▶ **INFORMATION SUPPLIED**

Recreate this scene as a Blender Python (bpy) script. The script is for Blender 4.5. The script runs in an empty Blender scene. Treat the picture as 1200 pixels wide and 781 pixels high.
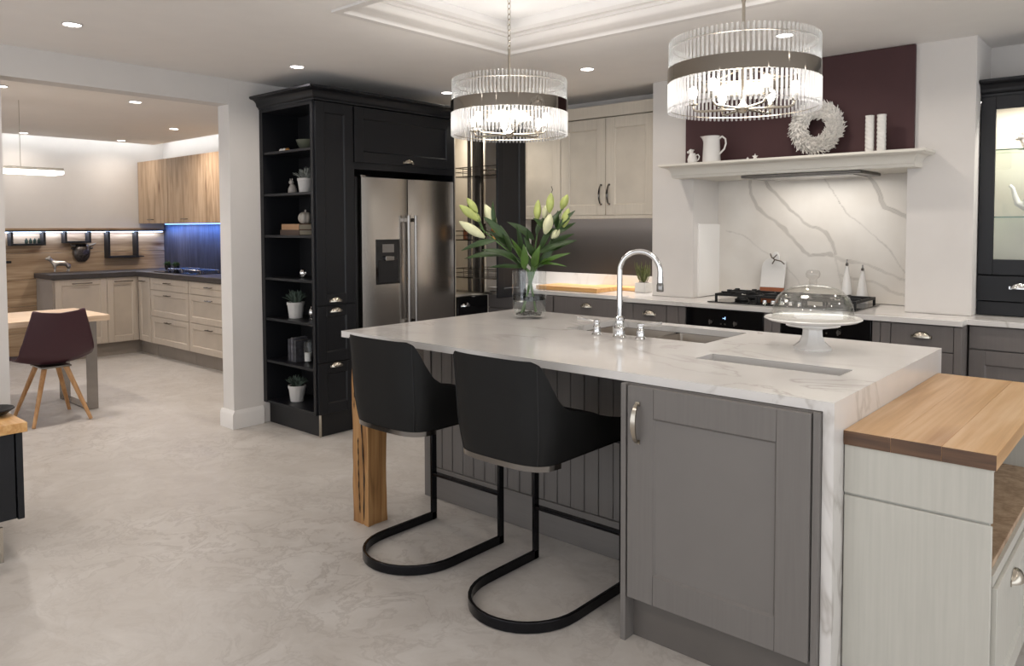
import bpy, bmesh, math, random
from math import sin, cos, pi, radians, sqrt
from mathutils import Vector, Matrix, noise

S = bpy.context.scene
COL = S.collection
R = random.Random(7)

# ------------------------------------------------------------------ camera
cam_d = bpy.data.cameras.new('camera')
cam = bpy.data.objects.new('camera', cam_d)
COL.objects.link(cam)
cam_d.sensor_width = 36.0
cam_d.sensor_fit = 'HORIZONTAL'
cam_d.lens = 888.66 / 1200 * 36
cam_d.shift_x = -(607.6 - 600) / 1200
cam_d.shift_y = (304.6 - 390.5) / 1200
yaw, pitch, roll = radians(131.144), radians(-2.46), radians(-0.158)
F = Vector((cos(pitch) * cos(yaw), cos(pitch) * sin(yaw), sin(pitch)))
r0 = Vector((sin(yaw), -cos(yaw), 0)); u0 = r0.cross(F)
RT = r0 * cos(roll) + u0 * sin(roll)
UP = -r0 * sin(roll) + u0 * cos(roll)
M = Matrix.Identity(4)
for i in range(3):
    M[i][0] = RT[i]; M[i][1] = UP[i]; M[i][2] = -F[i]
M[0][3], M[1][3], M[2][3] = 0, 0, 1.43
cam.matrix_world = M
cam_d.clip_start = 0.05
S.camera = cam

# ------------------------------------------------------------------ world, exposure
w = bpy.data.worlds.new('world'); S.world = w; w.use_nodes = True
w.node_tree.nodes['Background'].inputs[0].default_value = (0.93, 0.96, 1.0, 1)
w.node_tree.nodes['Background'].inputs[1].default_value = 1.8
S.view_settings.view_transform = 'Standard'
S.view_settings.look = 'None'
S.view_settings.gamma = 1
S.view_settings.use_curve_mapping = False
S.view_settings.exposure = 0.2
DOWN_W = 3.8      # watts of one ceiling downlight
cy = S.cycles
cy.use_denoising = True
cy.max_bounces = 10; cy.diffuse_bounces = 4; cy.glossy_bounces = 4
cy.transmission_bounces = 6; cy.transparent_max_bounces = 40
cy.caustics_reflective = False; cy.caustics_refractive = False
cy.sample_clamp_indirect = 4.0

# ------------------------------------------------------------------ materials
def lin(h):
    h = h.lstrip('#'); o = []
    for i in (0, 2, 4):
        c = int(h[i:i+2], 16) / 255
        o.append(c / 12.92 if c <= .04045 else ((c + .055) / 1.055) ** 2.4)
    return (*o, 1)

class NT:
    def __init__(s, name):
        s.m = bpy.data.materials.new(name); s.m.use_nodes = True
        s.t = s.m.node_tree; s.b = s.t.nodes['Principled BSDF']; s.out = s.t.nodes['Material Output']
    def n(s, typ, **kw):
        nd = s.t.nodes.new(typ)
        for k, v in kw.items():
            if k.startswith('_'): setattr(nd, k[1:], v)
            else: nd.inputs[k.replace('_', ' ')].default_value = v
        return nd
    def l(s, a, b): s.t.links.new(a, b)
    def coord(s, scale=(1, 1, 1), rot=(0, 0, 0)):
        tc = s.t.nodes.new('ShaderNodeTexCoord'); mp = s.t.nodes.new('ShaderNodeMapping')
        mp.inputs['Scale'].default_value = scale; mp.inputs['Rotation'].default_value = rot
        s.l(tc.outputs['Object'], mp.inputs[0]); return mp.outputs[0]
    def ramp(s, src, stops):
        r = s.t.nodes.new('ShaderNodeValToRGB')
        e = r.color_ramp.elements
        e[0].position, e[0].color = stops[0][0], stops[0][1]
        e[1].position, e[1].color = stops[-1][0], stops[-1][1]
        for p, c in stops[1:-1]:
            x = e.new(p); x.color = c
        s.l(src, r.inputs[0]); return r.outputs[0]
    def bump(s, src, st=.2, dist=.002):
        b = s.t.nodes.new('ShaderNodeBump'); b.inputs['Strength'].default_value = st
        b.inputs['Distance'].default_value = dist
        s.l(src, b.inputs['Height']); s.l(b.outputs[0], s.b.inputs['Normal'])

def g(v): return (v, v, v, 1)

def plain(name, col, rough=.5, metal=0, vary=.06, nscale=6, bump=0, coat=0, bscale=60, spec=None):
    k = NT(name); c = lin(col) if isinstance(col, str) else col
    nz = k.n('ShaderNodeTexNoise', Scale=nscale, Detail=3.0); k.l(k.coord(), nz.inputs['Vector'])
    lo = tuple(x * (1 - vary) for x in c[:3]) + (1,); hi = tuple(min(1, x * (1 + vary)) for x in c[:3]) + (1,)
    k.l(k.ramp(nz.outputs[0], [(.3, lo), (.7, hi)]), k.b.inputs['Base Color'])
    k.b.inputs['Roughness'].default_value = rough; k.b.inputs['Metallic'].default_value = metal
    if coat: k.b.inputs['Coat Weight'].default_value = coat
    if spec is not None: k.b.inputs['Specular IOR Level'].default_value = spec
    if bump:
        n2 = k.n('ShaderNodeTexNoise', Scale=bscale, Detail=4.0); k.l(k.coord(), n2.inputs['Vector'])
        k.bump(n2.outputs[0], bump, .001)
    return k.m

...

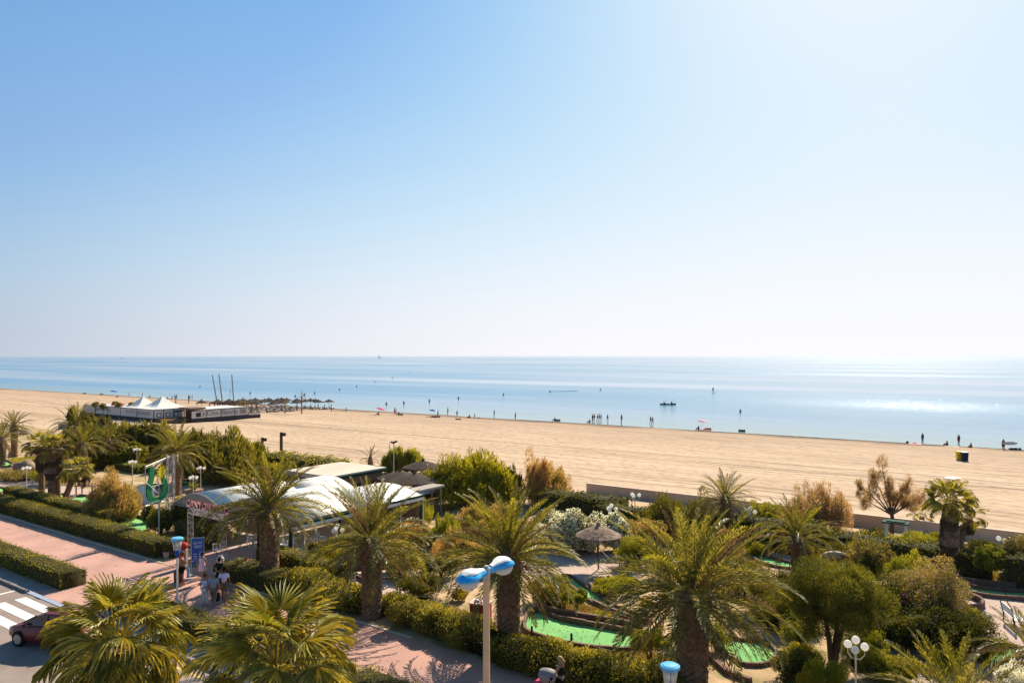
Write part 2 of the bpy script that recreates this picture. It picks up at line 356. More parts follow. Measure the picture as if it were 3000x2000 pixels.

--

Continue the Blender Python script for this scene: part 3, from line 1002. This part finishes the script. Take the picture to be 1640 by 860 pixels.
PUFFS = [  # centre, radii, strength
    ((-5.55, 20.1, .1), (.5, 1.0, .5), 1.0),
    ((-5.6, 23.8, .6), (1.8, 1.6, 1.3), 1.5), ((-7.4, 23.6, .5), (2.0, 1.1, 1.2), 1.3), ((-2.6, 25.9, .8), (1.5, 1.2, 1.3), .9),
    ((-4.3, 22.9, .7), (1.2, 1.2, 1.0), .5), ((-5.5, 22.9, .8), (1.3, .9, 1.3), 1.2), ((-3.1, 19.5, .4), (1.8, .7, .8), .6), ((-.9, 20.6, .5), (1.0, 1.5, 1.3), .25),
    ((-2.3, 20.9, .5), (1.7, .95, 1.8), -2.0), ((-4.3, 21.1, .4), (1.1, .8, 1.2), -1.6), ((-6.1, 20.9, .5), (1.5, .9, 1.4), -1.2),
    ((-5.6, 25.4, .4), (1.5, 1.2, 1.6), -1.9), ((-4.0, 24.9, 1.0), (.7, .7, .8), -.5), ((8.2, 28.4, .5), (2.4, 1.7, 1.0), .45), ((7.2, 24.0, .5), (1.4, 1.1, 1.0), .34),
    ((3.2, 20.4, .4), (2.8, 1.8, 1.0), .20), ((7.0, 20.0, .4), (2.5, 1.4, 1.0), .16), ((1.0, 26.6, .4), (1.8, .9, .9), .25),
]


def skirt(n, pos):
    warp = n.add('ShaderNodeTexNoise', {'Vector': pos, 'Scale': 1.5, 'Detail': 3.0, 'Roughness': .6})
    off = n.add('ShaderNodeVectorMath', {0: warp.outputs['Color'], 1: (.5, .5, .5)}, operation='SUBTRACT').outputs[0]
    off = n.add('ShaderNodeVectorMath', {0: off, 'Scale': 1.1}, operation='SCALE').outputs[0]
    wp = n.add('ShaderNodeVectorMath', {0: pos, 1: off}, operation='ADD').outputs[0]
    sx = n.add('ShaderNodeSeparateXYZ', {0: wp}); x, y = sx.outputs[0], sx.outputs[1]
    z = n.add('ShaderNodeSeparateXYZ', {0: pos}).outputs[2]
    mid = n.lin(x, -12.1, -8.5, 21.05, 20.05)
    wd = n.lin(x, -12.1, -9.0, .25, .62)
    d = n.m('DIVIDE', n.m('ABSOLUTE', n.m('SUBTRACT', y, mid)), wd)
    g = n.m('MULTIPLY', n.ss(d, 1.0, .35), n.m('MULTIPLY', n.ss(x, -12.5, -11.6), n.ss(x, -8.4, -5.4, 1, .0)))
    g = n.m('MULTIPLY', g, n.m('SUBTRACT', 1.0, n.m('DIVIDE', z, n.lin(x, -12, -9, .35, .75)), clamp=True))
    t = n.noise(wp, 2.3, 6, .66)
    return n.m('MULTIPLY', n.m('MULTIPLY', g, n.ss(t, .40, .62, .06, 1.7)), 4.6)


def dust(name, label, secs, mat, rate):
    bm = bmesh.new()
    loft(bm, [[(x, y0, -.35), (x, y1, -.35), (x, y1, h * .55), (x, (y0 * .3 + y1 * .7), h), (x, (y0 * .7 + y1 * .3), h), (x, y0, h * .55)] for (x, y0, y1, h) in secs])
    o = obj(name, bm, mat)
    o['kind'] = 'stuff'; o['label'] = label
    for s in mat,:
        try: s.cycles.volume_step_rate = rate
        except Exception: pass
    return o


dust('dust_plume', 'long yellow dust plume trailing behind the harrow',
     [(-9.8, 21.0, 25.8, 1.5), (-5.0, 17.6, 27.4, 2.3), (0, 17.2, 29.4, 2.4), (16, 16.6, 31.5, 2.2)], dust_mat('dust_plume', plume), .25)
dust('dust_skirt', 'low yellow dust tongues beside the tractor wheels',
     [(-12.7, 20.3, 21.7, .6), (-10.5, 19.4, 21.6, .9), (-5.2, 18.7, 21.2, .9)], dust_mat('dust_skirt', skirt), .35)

▶ **EXERCISE DIRECTIONS**
Pictures are excluded. Repeat exactly the lines from the one containing "Recreate this scene" to the one containing "cy.sample_clamp_indirect = 4.0", inclusive.

▶ **ANSWER TO THE EXERCISE**
Recreate this scene as a Blender Python (bpy) script. The script is for Blender 4.5. The script runs in an empty Blender scene. Treat the picture as 1200 pixels wide and 781 pixels high.
import bpy, bmesh, math, random
from math import sin, cos, pi, radians, sqrt
from mathutils import Vector, Matrix, noise

S = bpy.context.scene
COL = S.collection
R = random.Random(7)

# ------------------------------------------------------------------ camera
cam_d = bpy.data.cameras.new('camera')
cam = bpy.data.objects.new('camera', cam_d)
COL.objects.link(cam)
cam_d.sensor_width = 36.0
cam_d.sensor_fit = 'HORIZONTAL'
cam_d.lens = 888.66 / 1200 * 36
cam_d.shift_x = -(607.6 - 600) / 1200
cam_d.shift_y = (304.6 - 390.5) / 1200
yaw, pitch, roll = radians(131.144), radians(-2.46), radians(-0.158)
F = Vector((cos(pitch) * cos(yaw), cos(pitch) * sin(yaw), sin(pitch)))
r0 = Vector((sin(yaw), -cos(yaw), 0)); u0 = r0.cross(F)
RT = r0 * cos(roll) + u0 * sin(roll)
UP = -r0 * sin(roll) + u0 * cos(roll)
M = Matrix.Identity(4)
for i in range(3):
    M[i][0] = RT[i]; M[i][1] = UP[i]; M[i][2] = -F[i]
M[0][3], M[1][3], M[2][3] = 0, 0, 1.43
cam.matrix_world = M
cam_d.clip_start = 0.05
S.camera = cam

# ------------------------------------------------------------------ world, exposure
w = bpy.data.worlds.new('world'); S.world = w; w.use_nodes = True
w.node_tree.nodes['Background'].inputs[0].default_value = (0.93, 0.96, 1.0, 1)
w.node_tree.nodes['Background'].inputs[1].default_value = 1.8
S.view_settings.view_transform = 'Standard'
S.view_settings.look = 'None'
S.view_settings.gamma = 1
S.view_settings.use_curve_mapping = False
S.view_settings.exposure = 0.2
DOWN_W = 3.8      # watts of one ceiling downlight
cy = S.cycles
cy.use_denoising = True
cy.max_bounces = 10; cy.diffuse_bounces = 4; cy.glossy_bounces = 4
cy.transmission_bounces = 6; cy.transparent_max_bounces = 40
cy.caustics_reflective = False; cy.caustics_refractive = False
cy.sample_clamp_indirect = 4.0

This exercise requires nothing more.